Jay, meanwhile, attends college and does what he can to keep the peace. But he is quiet, reactive. He explains Anna to Paul, and Paul to Anna, but it does little good and Paul spends as much time ragging on Jay as he does his mom. But amid Paul’s pose, bravado, and young arrogance, there is a small bit of crying out for help. What one person thinks they are making clear can be missed entirely by another. With all of Paul’s noise, Jay can’t be expected to pick up on those cries for help. But that doesn’t prevent Paul from resenting that they were not acknowledged.

In the end, Paul realizes he has to leave. Staying only perpetuates the relationships he has with his family; a new start is needed. He leaves to Latin America, trying one last time to open up to his brother. This is the one time that Jay clearly hears Paul’s desire to share something. But Jay, after five years of support — of putting up with it — has had enough. He rejects Paul, who leaves, his resentment, for the first time, justified.

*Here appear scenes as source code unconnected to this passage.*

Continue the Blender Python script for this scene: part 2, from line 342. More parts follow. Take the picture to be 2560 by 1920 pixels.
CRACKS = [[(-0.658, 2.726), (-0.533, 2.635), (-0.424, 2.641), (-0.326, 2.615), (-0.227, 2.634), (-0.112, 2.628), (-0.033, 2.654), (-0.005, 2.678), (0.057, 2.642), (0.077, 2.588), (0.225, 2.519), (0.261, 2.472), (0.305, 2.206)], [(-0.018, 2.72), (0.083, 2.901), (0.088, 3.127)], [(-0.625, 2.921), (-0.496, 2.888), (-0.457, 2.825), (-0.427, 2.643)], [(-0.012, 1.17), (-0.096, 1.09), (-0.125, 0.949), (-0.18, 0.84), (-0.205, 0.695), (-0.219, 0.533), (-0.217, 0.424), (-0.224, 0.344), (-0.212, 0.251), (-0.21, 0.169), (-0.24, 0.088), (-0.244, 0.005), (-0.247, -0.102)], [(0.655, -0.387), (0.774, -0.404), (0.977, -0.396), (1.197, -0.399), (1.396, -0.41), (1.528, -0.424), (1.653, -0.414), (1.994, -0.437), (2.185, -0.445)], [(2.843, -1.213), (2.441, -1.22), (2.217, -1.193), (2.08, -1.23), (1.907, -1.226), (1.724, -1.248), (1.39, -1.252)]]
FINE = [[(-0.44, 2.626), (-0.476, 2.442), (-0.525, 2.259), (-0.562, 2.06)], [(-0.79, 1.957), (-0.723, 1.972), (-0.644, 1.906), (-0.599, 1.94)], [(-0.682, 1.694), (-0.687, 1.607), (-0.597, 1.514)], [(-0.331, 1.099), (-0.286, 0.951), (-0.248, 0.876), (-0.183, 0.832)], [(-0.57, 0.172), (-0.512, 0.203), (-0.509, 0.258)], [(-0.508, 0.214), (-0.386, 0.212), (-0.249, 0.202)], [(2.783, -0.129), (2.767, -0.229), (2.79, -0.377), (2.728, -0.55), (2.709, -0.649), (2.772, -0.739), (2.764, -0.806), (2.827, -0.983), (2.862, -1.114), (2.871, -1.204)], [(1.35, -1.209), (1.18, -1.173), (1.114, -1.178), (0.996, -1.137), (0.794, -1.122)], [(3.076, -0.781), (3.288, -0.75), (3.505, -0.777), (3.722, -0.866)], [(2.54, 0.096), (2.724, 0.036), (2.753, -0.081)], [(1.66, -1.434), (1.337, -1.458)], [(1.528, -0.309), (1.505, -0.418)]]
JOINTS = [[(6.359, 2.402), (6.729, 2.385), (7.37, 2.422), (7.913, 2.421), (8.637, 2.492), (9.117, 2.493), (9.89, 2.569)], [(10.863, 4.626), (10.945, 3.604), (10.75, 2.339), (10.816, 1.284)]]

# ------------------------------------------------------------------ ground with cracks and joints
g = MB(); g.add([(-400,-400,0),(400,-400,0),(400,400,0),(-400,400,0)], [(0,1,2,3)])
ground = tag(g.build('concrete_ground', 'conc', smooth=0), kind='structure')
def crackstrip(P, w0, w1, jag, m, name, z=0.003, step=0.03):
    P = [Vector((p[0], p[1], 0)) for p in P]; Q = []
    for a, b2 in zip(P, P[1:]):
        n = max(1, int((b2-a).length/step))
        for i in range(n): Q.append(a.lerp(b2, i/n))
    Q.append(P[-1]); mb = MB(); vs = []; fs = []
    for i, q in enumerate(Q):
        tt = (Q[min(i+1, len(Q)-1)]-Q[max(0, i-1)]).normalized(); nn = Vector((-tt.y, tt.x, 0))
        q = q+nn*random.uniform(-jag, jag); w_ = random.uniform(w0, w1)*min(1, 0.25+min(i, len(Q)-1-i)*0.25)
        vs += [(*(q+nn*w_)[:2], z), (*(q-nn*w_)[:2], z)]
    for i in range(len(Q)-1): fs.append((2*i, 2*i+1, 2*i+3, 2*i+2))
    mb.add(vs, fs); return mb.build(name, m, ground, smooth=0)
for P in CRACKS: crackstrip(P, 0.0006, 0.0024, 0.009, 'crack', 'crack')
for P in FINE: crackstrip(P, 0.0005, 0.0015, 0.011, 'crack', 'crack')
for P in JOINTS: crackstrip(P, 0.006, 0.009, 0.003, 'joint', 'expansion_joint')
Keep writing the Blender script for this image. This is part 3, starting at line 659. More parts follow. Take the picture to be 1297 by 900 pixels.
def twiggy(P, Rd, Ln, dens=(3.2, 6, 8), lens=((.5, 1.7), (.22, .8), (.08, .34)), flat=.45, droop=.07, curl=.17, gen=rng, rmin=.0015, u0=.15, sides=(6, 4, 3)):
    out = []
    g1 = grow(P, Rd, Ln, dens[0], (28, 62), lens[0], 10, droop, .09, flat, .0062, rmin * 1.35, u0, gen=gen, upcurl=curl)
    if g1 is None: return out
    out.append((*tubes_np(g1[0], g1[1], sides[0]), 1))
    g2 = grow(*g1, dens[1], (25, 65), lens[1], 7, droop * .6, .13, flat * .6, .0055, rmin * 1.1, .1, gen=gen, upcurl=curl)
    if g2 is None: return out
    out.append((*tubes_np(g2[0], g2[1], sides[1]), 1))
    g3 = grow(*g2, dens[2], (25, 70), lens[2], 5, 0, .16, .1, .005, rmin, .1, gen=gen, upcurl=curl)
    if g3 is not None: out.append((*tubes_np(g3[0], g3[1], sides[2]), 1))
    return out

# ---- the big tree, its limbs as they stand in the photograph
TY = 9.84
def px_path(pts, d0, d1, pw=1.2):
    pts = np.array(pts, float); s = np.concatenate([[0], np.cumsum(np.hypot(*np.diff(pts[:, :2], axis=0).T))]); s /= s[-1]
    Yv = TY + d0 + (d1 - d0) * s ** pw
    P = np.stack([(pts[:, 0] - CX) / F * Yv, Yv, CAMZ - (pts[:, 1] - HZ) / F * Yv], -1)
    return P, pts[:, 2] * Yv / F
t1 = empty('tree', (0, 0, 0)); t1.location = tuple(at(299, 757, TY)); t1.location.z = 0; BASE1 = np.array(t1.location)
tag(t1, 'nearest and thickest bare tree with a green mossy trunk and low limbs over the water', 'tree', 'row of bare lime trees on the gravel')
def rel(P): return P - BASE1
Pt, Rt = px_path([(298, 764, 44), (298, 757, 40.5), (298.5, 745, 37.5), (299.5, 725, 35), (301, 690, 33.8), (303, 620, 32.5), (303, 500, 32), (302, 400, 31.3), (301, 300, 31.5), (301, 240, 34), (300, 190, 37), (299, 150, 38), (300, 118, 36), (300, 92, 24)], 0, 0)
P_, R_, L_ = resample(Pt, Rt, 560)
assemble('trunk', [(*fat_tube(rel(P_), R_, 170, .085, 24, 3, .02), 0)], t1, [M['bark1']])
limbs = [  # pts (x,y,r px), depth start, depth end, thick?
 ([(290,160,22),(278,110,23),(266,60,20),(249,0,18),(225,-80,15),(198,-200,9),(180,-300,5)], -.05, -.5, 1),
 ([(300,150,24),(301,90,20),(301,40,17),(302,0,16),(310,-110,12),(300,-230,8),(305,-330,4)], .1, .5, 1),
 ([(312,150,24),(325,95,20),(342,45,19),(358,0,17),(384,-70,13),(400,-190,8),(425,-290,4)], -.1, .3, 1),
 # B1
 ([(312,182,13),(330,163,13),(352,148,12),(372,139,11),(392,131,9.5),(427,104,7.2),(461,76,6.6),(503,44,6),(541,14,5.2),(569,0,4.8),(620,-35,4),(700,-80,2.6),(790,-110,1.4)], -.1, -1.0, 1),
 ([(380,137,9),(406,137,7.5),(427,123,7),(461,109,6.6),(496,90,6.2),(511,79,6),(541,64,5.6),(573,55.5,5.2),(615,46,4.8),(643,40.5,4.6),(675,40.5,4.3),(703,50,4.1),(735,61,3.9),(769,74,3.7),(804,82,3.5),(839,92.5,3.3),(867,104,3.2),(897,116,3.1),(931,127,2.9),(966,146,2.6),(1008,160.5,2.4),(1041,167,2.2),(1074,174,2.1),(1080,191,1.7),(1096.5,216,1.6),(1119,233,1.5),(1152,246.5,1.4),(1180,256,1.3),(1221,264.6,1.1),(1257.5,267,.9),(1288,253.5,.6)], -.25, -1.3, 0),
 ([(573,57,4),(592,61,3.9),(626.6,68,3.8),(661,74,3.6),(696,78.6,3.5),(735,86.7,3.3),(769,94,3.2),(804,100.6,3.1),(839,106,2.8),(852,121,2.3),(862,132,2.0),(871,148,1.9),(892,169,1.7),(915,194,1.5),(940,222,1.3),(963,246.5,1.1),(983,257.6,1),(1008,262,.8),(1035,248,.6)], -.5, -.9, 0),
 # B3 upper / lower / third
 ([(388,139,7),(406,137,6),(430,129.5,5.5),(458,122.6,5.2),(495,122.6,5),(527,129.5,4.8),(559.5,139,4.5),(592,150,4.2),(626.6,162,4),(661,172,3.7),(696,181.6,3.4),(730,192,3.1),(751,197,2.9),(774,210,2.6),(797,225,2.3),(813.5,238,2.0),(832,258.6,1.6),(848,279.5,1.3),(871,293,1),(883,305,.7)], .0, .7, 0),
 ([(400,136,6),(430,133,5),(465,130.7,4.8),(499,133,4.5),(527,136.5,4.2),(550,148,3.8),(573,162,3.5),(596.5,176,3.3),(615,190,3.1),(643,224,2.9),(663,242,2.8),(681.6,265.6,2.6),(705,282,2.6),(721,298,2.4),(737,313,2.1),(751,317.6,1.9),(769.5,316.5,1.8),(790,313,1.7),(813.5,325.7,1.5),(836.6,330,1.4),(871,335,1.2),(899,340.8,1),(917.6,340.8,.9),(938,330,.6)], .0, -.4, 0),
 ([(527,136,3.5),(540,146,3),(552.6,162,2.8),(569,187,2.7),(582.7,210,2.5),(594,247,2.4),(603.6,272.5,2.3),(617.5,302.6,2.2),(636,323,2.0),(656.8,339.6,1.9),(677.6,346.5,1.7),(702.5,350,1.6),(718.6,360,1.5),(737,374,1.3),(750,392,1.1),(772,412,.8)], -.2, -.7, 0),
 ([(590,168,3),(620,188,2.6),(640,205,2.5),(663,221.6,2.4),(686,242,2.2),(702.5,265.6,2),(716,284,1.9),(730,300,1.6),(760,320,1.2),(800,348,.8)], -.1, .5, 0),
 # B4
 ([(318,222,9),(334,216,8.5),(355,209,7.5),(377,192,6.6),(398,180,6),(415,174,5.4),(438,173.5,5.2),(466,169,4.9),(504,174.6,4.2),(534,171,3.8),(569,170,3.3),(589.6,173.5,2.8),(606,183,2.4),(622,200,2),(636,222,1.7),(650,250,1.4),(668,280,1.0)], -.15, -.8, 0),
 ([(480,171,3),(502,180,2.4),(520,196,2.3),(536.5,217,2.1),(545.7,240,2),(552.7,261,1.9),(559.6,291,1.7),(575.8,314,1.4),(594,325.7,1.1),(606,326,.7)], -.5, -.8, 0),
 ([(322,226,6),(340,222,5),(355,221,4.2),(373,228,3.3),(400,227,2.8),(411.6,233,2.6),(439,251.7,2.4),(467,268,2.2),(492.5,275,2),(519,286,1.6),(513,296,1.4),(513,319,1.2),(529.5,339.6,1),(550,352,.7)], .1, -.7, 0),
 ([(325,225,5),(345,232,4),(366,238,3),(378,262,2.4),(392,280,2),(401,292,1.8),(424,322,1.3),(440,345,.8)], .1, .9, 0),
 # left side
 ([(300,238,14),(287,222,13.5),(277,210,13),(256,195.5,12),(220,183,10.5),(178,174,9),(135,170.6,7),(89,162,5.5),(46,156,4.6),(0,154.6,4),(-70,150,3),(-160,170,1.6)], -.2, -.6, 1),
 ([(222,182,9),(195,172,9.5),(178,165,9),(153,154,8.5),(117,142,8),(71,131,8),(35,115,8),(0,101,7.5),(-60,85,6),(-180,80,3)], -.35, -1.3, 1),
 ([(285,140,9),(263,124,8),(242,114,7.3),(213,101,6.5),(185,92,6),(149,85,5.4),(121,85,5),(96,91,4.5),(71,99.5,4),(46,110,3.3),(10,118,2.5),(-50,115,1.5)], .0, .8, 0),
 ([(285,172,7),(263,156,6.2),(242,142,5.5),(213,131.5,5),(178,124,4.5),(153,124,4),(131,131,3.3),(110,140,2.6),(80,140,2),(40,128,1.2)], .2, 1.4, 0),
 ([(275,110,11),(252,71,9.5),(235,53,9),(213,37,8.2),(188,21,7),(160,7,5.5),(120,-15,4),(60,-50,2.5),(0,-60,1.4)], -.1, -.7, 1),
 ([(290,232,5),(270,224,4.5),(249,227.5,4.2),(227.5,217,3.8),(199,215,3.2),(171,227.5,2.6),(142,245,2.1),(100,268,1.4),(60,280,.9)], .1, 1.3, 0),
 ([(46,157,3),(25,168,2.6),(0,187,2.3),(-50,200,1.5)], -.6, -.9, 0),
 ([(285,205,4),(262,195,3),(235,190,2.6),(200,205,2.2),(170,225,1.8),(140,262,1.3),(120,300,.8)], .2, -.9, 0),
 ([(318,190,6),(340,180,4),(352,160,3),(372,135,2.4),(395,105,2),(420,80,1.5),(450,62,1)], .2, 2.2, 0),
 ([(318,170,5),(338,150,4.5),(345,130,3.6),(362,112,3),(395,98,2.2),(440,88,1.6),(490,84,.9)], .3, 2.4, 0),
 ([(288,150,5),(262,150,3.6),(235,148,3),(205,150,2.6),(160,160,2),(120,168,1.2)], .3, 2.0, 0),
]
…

Paul moves toward his cliffs and survives. Anna does not; her life of worry catches up when her son leaves without saying goodbye, she becomes ill and does not recover. Paul returns, months after his mother’s death, seemingly comfortable in his own skin for the first time since he was young. He does not see right away the worry he has caused, that his selfishness has caused his brother to drop out of grad school. But with Paul back, the brothers can get on with their lives; Jay no longer worried about Paul’s extended absence, and Paul, ready to live his life honestly, without pose.

The book ends with the reunited brothers, wiser for their experiences, talking over the things they could not before; the private experiences of life. The resentments all linger — in families there are some that never go away — but they seem to be learning to work around them. No Safeguards is meant to be the first book in a trilogy, and the end of it feels like a beginning. It is a testament to H. Nigel Thomas’s storytelling that the reader is left wanting to see where the brothers will go next.